§ RAW RECORDS:
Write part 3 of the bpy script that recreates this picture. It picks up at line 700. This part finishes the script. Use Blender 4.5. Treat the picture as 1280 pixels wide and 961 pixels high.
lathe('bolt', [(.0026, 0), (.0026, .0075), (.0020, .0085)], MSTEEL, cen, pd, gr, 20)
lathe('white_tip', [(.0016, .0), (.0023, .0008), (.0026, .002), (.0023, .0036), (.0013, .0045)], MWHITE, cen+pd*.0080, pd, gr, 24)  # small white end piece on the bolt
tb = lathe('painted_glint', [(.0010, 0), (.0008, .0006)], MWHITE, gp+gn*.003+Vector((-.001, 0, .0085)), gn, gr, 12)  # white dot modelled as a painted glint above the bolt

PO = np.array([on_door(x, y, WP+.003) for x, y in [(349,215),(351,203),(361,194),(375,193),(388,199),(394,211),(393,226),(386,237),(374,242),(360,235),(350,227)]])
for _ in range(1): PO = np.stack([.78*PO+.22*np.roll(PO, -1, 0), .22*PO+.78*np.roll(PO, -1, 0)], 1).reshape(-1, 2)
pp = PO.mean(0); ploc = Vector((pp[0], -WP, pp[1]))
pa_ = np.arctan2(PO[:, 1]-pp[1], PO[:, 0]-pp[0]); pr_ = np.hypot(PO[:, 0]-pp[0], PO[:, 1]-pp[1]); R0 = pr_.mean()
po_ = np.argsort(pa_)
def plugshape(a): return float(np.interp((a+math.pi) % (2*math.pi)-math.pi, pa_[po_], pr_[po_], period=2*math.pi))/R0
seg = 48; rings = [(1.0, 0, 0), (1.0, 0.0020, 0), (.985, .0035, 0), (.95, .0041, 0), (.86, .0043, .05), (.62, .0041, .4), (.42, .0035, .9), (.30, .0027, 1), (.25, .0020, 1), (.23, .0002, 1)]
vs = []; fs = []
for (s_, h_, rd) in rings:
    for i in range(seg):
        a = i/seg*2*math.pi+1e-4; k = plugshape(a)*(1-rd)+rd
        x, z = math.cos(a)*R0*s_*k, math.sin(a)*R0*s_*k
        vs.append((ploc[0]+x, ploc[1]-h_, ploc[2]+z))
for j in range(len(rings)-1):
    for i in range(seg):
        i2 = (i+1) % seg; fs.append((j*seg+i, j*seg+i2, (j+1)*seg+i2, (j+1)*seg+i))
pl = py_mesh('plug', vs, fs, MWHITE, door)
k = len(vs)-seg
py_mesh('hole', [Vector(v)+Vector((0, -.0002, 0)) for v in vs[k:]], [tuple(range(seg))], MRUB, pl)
---
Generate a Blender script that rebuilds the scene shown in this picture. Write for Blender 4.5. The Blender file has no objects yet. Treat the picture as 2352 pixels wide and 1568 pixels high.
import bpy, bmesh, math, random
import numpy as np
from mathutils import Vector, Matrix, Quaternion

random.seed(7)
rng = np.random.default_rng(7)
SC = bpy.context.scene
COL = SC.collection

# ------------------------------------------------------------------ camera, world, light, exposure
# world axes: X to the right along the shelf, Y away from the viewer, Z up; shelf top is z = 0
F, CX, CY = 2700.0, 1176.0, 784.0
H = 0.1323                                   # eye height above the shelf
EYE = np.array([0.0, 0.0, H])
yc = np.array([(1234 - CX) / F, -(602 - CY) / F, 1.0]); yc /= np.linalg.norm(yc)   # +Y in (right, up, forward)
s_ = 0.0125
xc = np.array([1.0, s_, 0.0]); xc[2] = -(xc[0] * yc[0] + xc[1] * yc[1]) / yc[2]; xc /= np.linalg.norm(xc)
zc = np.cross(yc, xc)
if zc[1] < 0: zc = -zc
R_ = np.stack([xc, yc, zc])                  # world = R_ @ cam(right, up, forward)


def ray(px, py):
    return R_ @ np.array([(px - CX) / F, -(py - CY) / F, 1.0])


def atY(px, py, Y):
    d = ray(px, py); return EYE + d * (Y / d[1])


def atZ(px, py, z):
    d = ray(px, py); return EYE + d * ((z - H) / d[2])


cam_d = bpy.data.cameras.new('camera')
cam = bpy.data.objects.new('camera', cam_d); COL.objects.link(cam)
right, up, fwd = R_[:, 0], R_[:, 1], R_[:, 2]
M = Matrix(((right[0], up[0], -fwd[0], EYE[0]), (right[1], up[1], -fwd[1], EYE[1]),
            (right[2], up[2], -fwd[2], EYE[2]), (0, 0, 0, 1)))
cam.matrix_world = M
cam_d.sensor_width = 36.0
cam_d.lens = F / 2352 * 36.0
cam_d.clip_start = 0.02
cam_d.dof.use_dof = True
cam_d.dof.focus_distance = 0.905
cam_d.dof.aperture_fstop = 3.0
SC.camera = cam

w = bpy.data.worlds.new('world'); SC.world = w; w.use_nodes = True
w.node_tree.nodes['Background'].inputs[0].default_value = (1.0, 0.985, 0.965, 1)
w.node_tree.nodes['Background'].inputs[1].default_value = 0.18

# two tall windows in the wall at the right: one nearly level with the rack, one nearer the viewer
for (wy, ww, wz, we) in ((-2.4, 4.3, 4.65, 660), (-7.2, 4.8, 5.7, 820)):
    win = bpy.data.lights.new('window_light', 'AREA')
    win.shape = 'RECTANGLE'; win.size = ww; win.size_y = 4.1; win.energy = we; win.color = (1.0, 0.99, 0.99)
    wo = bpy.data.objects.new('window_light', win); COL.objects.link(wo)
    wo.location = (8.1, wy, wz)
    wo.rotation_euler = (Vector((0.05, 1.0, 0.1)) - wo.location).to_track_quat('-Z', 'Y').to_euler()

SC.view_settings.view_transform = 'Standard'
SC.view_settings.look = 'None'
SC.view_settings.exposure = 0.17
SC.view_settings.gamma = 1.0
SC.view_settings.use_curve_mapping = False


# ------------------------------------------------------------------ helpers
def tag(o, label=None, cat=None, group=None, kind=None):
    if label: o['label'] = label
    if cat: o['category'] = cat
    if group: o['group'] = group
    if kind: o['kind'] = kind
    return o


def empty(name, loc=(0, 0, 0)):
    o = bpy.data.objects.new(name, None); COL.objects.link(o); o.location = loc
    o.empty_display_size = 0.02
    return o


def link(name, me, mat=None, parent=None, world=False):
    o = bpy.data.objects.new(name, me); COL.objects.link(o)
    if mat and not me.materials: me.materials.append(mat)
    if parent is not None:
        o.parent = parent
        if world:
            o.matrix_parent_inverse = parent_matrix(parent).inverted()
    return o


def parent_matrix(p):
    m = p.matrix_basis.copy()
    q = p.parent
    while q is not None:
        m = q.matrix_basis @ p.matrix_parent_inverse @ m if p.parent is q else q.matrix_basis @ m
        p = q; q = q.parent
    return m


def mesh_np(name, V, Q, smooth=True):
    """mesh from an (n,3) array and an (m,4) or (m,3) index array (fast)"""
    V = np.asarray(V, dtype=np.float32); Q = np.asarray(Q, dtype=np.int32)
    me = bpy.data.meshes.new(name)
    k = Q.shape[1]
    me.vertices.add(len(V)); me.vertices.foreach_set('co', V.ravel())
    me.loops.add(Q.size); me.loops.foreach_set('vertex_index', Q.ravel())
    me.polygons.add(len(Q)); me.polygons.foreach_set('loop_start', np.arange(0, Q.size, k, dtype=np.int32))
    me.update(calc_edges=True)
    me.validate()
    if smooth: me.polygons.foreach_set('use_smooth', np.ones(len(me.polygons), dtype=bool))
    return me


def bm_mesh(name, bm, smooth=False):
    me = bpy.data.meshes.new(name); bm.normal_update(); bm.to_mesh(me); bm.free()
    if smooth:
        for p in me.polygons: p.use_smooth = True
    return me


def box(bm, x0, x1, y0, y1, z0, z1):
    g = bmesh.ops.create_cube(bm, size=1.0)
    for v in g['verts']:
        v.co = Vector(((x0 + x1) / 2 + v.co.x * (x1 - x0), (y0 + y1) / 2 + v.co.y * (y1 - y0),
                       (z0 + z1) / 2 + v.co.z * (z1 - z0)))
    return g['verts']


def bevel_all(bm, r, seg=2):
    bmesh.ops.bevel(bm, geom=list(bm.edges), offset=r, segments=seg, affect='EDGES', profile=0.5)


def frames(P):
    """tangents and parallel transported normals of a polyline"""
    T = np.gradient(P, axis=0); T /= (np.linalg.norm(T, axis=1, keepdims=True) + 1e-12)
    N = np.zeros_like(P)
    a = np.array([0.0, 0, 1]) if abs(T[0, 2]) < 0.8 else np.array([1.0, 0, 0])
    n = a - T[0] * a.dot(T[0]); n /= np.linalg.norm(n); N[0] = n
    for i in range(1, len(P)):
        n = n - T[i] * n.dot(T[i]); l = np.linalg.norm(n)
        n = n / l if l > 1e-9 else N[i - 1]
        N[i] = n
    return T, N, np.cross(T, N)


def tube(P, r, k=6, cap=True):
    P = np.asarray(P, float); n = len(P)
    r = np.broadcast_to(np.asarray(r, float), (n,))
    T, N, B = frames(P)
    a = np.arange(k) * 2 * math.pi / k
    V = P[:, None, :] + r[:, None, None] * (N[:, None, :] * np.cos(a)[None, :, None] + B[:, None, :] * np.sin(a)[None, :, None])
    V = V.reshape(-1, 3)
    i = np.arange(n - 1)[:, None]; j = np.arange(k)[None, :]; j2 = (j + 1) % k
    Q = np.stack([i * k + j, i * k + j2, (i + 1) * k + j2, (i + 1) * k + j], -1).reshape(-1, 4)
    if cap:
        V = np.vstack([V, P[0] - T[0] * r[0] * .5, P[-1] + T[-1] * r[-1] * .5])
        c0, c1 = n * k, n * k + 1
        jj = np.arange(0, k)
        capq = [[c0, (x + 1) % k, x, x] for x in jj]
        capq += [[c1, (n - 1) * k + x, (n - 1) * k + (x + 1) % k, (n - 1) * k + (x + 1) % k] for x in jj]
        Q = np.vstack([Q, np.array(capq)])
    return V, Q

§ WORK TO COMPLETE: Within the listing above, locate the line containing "Generate a Blender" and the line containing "COL = SC.collection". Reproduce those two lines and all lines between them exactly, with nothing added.

§ COMPLETED EXERCISE:
Generate a Blender script that rebuilds the scene shown in this picture. Write for Blender 4.5. The Blender file has no objects yet. Treat the picture as 2352 pixels wide and 1568 pixels high.
import bpy, bmesh, math, random
import numpy as np
from mathutils import Vector, Matrix, Quaternion

random.seed(7)
rng = np.random.default_rng(7)
SC = bpy.context.scene
COL = SC.collection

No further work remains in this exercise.